■ **Goal**: In the listing below, find the line with "sc.cycles.max_bounces = 8", then repeat exactly every line from the top through that one.

■ **Given information**:

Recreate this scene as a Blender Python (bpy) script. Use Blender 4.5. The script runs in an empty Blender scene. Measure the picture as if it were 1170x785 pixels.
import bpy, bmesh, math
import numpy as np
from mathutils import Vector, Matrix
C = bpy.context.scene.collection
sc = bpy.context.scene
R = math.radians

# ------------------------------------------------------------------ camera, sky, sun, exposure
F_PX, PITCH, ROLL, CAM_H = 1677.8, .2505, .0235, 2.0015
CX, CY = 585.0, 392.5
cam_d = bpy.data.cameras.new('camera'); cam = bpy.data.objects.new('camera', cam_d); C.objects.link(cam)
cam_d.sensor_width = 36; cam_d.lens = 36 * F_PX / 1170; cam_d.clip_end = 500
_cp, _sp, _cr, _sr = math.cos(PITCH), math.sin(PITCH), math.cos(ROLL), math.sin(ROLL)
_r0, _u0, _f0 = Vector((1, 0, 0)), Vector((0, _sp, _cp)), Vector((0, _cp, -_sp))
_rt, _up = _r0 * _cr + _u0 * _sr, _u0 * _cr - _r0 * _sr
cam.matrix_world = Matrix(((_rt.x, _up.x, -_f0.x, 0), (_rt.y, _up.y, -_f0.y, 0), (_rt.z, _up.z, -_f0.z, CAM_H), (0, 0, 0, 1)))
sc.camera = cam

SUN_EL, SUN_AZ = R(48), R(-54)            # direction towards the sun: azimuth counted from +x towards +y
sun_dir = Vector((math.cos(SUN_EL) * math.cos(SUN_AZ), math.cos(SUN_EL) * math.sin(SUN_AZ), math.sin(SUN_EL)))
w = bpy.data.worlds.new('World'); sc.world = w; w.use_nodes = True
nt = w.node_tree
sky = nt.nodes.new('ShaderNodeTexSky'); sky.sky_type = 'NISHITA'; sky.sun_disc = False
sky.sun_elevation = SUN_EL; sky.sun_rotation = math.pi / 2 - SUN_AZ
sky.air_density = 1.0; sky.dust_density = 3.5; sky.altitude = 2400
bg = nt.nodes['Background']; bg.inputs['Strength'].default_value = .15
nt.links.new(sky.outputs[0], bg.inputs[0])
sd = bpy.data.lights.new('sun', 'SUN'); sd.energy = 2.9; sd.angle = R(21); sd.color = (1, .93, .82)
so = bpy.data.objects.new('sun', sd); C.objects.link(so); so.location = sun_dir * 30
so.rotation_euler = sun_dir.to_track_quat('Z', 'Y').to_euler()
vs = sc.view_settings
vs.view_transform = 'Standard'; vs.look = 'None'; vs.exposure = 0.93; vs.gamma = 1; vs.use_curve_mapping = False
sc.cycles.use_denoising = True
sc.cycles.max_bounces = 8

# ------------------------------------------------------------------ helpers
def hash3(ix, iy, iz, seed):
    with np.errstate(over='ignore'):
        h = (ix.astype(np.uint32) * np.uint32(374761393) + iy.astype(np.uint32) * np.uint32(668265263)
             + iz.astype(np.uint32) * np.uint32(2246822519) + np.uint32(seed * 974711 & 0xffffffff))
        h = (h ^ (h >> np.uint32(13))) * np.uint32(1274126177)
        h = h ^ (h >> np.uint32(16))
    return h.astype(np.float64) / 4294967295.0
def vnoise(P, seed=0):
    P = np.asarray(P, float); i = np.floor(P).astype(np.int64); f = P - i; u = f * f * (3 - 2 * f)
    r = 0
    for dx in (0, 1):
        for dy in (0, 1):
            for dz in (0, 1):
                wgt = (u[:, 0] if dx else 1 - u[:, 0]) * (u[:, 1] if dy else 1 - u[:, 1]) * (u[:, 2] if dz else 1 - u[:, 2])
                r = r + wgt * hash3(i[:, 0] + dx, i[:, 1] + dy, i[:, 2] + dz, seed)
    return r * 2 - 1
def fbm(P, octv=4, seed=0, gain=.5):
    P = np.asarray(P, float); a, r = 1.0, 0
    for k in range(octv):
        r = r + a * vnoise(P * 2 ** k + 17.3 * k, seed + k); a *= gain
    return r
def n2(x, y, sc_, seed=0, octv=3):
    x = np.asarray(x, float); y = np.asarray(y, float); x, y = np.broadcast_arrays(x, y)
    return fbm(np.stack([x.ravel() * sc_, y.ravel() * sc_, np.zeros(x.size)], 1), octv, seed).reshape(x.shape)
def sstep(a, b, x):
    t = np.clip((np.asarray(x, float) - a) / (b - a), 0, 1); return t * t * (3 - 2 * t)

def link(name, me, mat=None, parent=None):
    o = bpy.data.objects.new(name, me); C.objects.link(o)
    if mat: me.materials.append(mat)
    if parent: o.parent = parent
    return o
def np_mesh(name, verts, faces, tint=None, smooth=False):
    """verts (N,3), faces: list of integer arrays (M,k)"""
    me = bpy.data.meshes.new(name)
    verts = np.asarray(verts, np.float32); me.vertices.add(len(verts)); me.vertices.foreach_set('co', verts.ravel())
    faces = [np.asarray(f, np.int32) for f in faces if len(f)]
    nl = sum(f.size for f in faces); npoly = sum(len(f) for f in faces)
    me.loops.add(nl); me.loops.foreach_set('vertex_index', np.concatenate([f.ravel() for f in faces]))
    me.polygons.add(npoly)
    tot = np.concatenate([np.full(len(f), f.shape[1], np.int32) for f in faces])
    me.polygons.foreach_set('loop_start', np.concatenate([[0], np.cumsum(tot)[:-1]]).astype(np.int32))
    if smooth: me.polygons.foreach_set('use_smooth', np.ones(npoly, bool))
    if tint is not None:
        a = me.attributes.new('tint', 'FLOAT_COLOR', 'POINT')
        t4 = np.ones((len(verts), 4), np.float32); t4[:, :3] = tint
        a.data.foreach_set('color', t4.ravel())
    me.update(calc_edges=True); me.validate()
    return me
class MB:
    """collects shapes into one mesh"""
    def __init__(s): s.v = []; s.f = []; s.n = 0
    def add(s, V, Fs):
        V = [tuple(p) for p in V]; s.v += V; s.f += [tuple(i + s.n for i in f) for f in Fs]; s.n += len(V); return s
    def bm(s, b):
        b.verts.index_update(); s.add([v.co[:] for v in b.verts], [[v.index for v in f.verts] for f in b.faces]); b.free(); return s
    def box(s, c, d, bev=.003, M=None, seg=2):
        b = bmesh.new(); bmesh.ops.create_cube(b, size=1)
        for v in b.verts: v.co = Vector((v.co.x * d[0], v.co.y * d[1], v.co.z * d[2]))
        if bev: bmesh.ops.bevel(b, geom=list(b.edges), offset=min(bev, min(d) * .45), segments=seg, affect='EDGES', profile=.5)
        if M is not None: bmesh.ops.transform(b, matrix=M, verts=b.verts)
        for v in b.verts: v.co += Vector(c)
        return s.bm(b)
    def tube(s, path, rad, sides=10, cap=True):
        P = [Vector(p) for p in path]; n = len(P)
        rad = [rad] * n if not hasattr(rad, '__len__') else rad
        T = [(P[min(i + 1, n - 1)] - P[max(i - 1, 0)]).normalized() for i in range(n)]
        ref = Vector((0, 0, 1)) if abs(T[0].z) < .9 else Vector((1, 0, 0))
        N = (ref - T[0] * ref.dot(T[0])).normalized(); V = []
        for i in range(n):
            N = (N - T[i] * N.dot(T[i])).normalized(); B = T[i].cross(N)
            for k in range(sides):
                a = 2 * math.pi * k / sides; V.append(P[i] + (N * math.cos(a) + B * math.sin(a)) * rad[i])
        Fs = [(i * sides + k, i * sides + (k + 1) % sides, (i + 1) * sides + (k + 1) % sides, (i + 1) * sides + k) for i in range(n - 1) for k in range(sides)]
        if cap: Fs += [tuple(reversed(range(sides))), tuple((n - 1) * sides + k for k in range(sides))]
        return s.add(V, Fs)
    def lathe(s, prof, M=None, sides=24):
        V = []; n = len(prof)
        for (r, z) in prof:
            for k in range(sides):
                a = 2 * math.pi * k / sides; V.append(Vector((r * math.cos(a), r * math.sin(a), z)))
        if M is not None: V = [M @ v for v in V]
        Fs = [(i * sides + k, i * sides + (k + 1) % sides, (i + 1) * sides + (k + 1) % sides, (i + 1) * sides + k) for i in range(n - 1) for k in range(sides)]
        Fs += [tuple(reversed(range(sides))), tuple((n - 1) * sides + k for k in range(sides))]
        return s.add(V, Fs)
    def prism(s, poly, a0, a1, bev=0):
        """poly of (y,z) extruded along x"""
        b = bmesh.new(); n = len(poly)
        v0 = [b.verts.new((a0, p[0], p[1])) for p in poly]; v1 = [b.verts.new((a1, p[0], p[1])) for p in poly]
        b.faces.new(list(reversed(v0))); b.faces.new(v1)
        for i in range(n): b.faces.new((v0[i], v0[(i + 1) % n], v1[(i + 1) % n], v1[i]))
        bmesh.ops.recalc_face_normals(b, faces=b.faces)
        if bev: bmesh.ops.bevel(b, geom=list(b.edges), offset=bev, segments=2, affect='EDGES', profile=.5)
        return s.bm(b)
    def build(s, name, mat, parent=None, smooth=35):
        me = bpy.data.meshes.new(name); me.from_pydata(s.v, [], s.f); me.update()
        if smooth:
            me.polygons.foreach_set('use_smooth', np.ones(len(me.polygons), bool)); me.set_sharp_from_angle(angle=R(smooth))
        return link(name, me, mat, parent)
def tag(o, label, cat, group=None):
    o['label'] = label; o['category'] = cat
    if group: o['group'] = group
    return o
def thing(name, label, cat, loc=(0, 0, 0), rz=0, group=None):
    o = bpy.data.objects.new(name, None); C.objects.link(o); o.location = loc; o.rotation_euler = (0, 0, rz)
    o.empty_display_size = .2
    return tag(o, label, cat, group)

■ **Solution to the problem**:
Recreate this scene as a Blender Python (bpy) script. Use Blender 4.5. The script runs in an empty Blender scene. Measure the picture as if it were 1170x785 pixels.
import bpy, bmesh, math
import numpy as np
from mathutils import Vector, Matrix
C = bpy.context.scene.collection
sc = bpy.context.scene
R = math.radians

# ------------------------------------------------------------------ camera, sky, sun, exposure
F_PX, PITCH, ROLL, CAM_H = 1677.8, .2505, .0235, 2.0015
CX, CY = 585.0, 392.5
cam_d = bpy.data.cameras.new('camera'); cam = bpy.data.objects.new('camera', cam_d); C.objects.link(cam)
cam_d.sensor_width = 36; cam_d.lens = 36 * F_PX / 1170; cam_d.clip_end = 500
_cp, _sp, _cr, _sr = math.cos(PITCH), math.sin(PITCH), math.cos(ROLL), math.sin(ROLL)
_r0, _u0, _f0 = Vector((1, 0, 0)), Vector((0, _sp, _cp)), Vector((0, _cp, -_sp))
_rt, _up = _r0 * _cr + _u0 * _sr, _u0 * _cr - _r0 * _sr
cam.matrix_world = Matrix(((_rt.x, _up.x, -_f0.x, 0), (_rt.y, _up.y, -_f0.y, 0), (_rt.z, _up.z, -_f0.z, CAM_H), (0, 0, 0, 1)))
sc.camera = cam

SUN_EL, SUN_AZ = R(48), R(-54)            # direction towards the sun: azimuth counted from +x towards +y
sun_dir = Vector((math.cos(SUN_EL) * math.cos(SUN_AZ), math.cos(SUN_EL) * math.sin(SUN_AZ), math.sin(SUN_EL)))
w = bpy.data.worlds.new('World'); sc.world = w; w.use_nodes = True
nt = w.node_tree
sky = nt.nodes.new('ShaderNodeTexSky'); sky.sky_type = 'NISHITA'; sky.sun_disc = False
sky.sun_elevation = SUN_EL; sky.sun_rotation = math.pi / 2 - SUN_AZ
sky.air_density = 1.0; sky.dust_density = 3.5; sky.altitude = 2400
bg = nt.nodes['Background']; bg.inputs['Strength'].default_value = .15
nt.links.new(sky.outputs[0], bg.inputs[0])
sd = bpy.data.lights.new('sun', 'SUN'); sd.energy = 2.9; sd.angle = R(21); sd.color = (1, .93, .82)
so = bpy.data.objects.new('sun', sd); C.objects.link(so); so.location = sun_dir * 30
so.rotation_euler = sun_dir.to_track_quat('Z', 'Y').to_euler()
vs = sc.view_settings
vs.view_transform = 'Standard'; vs.look = 'None'; vs.exposure = 0.93; vs.gamma = 1; vs.use_curve_mapping = False
sc.cycles.use_denoising = True
sc.cycles.max_bounces = 8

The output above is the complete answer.